In this argument the author concludes that the Apogee Company should dose
down field offices and conduct all its operations from a single, centralized location
because the company had been more profitable in the past when all its operations were
in one location. For a couple of reasons, this argument is not very convincing.
First, the author assumes that centralization would improve profitability by cutting
costs and streamlining supervision of employees. This assumption is never supported
with any data or projections. Moreover, the assumption fails to take into account cost
increases and inefficiency that could result from centralization. For instance, company
representatives would have to travel to do business in areas formerly served by a field
office, creating travel costs and loss of critical time. In short, this assumption must be
supported with a thorough cost-benefit analysis of centralization versus other possible
cost-cutting and/or profit-enhancing strategies.

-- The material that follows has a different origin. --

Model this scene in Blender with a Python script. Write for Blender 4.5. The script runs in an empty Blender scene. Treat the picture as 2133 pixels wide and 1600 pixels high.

Second, the only reason offered by the author is the claim that Apogee was more
profitable when it had operated from a single, centralized location. But is centralization
the only difference relevant to greater past profitability? It is entirely possible that
management has become lax regarding any number of factors that can affect the bottom
line such as inferior products, careless product pricing, inefficient production, poor
employee expense account monitoring, ineffective advertising, sloppy buying policies
and other wasteful spending. Unless the author can rule out other factors relevant to
diminishing profits, this argument commits the fallacy of assuming that just because one
event (decreasing profits) follows another (decentralization), the second event has been
caused by the first.
In conclusion, this is a weak argument. To strengthen the conclusion that Apogee
should close field offices and centralize. This author must provide a thorough cost-
benefit analysis of available alternatives and rule out factors other than decentralization
that might be affecting current profits negatively.